Today, he’s the founder and CEO of charity: water, a highly visible and highly successful organization that provides access to clean water all over the world. But that may not have happened if Harrison hadn’t set foot on that ship bound for Liberia.

Leaving your comfort zone can provide inspiration, awareness, and ideas you wouldn’t likely consider if you continued following the same routine in the same place, day after day.

Not every person who travels abroad will come home and found a wildly successful organization, of course. But you may think of new ways to approach old problems, make a new business contact, or learn about a new career path that wasn’t previously on your radar.

2. It Can Help You Learn a Language

Immersion in a new city or culture is an almost surefire way to pick up a language. There are other ways to learn a language—for example, traditional classes or online-based resources like Rosetta Stone or Mango Languages—but the best, most effective way to become proficient in a new language is to put yourself in a situation in which you have to use it consistently in your day-to-day interactions.

Understandably, the thought of simply dropping into a foreign country and hoping you’ll develop the language skills to survive may be intimidating. To ease the apprehension, look for opportunities that will provide a little more structure and support in your immersion experience. For example, consider taking a study-abroad class through a local university or traveling with a group that will be providing a service in the country you want to visit.

But what does learning a new language have to do with your career?

Consider this: The United States Bureau of Labor and Statistics projects a 46% increase in employment of interpreters and translators by 2022. That means the demand for people who can communicate in multiple languages is—and will continue to be—very high.

But if you’re not specifically interested in working as a translator, language skills can still benefit your career. For example, if you can speak more than one language, you can save your company from having to hire a translator for global meetings.

And, in general, as technology allows organizations to interact with others across the globe, language will become increasingly important to effectively collaborate and develop partnerships.

3. It Can Increase Your Cultural Competency

One branch of a large, global corporation is located in the relatively small community (i.e., the population is about 19,000) where I live. Employees at that branch have collaborated with colleagues in Singapore, Scotland, Nigeria, Brazil, and Dubai.

Many of the people who work at this company weren’t necessarily looking for an international experience when they found employment there, but they have to understand their position in a global corporation to be effective.

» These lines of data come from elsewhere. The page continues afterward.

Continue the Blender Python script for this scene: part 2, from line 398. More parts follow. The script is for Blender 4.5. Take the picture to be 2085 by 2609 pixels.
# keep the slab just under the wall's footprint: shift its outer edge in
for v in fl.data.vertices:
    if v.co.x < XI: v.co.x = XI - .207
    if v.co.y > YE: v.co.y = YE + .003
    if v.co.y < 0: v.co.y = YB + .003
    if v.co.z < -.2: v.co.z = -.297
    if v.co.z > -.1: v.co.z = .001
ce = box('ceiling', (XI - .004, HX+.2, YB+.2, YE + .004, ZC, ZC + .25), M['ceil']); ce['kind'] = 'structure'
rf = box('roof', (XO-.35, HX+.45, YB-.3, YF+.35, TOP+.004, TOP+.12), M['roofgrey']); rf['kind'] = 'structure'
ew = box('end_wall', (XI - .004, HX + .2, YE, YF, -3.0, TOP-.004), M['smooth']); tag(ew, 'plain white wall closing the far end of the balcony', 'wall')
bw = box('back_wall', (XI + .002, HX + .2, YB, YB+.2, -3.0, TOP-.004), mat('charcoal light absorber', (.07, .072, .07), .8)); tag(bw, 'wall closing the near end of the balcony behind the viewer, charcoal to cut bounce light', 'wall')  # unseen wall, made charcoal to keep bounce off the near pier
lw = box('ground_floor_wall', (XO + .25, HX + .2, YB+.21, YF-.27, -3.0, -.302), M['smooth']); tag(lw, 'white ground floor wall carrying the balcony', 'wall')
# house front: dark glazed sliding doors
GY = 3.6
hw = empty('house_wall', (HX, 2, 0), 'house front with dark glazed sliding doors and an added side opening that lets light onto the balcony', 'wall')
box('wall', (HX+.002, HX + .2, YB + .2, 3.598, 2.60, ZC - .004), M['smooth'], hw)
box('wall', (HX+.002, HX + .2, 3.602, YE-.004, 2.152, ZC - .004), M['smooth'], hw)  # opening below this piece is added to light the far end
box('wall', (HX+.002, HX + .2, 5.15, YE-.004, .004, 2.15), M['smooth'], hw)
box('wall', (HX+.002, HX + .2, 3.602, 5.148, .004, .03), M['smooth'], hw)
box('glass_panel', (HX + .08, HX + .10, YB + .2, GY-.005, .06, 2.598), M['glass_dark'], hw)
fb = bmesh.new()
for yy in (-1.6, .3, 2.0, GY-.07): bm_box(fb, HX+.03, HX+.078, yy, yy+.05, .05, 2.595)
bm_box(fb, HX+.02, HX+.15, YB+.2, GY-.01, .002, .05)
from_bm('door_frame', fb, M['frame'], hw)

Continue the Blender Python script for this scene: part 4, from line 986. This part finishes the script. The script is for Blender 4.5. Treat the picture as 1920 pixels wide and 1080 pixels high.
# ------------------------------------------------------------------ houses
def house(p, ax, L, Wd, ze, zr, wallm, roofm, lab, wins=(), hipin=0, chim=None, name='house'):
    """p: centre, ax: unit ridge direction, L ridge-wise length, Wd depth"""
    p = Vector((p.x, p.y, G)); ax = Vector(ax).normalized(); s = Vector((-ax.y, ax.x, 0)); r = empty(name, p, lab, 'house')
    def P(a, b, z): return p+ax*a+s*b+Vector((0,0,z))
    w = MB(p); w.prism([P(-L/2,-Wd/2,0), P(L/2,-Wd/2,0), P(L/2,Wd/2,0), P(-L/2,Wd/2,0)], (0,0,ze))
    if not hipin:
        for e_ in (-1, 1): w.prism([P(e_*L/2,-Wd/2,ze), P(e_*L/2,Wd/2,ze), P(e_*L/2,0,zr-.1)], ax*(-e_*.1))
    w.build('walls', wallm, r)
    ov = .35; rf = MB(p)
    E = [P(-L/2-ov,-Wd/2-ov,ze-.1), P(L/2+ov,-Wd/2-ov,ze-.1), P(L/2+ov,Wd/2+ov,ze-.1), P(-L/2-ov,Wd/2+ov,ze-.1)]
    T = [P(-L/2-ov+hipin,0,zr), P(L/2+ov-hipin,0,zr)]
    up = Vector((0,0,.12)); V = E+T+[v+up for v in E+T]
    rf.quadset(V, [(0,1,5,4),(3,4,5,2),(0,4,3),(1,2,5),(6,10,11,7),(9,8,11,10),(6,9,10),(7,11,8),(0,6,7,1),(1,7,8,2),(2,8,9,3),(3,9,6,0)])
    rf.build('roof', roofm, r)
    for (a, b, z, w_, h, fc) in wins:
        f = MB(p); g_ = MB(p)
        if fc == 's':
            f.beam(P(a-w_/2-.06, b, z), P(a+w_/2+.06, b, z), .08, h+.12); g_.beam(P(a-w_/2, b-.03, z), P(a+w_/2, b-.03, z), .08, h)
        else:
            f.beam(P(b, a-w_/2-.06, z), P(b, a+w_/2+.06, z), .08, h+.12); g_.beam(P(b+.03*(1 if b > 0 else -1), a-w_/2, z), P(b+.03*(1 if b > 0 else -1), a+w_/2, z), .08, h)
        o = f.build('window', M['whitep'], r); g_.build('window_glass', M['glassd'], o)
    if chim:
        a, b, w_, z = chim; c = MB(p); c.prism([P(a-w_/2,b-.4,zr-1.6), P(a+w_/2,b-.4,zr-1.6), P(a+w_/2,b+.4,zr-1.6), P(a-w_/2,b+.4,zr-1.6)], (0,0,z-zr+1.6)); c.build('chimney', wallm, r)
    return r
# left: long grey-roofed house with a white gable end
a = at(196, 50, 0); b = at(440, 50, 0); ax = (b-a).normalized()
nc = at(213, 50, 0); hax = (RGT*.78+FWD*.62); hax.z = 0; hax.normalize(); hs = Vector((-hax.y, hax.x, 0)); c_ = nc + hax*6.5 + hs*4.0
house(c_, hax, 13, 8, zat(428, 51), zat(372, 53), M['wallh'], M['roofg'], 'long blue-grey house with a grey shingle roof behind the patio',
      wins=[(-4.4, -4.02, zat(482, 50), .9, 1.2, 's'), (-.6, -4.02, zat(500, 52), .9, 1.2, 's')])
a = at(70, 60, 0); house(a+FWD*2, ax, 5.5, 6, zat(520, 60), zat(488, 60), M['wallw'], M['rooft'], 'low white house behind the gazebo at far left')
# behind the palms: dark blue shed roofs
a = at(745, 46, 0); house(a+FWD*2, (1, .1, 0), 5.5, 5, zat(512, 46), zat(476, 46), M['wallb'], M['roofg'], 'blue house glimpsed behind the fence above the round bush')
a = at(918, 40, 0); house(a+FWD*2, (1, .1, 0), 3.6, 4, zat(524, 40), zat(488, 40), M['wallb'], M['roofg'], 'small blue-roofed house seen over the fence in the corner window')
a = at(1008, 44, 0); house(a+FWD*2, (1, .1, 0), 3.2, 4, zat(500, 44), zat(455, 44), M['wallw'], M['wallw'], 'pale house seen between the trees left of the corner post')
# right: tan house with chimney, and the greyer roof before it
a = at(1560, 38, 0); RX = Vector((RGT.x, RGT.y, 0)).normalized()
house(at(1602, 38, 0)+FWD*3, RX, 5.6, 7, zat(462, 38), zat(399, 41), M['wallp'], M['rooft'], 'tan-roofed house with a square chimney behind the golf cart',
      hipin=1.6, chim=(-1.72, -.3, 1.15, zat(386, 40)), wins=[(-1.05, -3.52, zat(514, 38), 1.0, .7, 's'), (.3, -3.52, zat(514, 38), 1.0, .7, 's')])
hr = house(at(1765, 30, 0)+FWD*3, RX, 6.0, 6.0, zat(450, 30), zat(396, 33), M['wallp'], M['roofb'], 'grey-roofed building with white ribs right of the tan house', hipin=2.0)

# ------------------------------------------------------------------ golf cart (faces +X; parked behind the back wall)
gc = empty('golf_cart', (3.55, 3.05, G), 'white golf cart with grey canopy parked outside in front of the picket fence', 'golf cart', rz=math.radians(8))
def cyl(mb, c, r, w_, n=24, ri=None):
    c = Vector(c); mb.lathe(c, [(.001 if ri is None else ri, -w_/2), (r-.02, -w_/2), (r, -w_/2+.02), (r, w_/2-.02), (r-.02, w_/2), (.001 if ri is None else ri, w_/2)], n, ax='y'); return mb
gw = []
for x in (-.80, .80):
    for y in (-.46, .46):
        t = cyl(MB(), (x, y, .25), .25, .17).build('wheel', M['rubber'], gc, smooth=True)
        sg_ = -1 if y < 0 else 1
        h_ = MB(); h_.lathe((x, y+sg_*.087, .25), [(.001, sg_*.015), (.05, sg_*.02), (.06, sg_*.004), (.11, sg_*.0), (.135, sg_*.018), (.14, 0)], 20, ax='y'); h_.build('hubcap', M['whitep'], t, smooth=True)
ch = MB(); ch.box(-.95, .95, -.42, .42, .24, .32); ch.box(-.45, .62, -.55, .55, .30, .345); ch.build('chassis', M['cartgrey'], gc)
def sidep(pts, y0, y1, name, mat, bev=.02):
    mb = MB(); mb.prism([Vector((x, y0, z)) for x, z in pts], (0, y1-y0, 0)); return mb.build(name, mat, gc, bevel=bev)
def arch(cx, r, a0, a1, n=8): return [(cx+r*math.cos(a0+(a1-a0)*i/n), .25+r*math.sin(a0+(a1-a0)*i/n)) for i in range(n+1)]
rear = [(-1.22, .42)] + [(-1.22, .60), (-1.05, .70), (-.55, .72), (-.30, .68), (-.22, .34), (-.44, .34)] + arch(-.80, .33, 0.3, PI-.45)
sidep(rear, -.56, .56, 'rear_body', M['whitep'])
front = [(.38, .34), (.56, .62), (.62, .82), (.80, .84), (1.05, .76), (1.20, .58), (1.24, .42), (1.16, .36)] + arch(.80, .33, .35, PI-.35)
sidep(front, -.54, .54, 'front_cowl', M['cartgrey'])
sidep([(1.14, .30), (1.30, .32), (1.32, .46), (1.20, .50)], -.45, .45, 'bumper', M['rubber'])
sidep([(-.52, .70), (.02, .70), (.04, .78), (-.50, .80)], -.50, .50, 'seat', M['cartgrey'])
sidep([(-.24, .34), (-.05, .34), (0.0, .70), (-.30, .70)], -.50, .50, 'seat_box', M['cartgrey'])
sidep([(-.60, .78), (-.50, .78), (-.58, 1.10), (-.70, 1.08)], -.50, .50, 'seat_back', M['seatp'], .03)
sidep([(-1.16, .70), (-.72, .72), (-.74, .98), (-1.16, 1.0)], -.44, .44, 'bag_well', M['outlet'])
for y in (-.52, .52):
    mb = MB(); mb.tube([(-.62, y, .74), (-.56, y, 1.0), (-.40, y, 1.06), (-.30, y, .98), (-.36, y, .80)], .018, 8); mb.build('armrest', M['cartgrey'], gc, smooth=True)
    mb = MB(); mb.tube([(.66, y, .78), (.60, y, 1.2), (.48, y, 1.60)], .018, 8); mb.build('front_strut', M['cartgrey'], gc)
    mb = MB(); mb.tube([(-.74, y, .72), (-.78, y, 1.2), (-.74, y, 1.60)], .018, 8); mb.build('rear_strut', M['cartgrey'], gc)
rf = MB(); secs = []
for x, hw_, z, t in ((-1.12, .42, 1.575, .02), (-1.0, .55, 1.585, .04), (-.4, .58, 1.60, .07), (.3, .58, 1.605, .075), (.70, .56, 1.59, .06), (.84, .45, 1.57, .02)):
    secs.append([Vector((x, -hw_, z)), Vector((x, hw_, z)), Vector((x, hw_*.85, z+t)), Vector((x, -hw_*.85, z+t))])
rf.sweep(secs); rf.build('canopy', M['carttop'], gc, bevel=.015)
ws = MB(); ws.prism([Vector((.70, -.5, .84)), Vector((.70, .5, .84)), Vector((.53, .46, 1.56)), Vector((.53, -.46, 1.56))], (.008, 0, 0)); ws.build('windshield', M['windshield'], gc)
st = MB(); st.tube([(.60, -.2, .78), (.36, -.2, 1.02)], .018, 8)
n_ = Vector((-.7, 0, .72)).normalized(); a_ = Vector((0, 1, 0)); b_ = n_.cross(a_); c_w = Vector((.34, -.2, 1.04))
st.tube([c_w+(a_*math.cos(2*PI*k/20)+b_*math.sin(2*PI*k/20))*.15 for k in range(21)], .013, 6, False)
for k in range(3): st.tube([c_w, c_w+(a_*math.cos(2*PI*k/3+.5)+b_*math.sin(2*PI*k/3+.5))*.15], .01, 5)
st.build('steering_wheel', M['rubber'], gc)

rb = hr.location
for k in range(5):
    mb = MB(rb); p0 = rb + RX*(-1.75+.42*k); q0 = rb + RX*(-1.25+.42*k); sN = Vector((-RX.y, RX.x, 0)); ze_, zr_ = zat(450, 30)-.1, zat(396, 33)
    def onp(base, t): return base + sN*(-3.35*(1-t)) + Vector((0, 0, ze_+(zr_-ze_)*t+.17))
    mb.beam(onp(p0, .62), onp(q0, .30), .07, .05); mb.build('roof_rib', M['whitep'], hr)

For example, I once watched a family member return to her office at this company at 9 PM, after being home from her workday for several hours. When I asked what in the world she was doing, she explained that she’d forgotten to enter some critical data in the system, and the Nigeria team would be arriving for their workday in a few hours and needed that information to complete their part of the work. Leaving it for the next day just wasn’t an option because it impacted the processes of an entire plant overseas.

Employees at the local plant also have to be mindful of customs and holidays at other locations that may impact the work schedule or their ability to reach their colleagues in those locations, as well as communicating our local holidays to their counterparts worldwide who might not know that the local office will be closed.

In an increasingly globalized society, learning to accept and appreciate cultural differences is a good move for your career. You certainly don’t have to leave the country to increase your comfort when interacting with people of different races or cultures, but immersing yourself in another culture can create an unparalleled awareness and understanding of people who are different than you.

With that kind of understanding, when you have to talk to a colleague in Singapore to figure out why something has gone awry with an assignment, you’ll be less stressed about the interaction and less likely to feel barriers to communication—which means you’ll be more likely to easily reach a solution. Everyone wins.

Traveling abroad can be a pricey investment, but it doesn’t have to be an insurmountable barrier. Look for scholarships if you’re traveling with a class, or read travel websites and blogs to learn how to cut expenses while you’re abroad. It’s worth it: This is an investment that can change your world—and your career.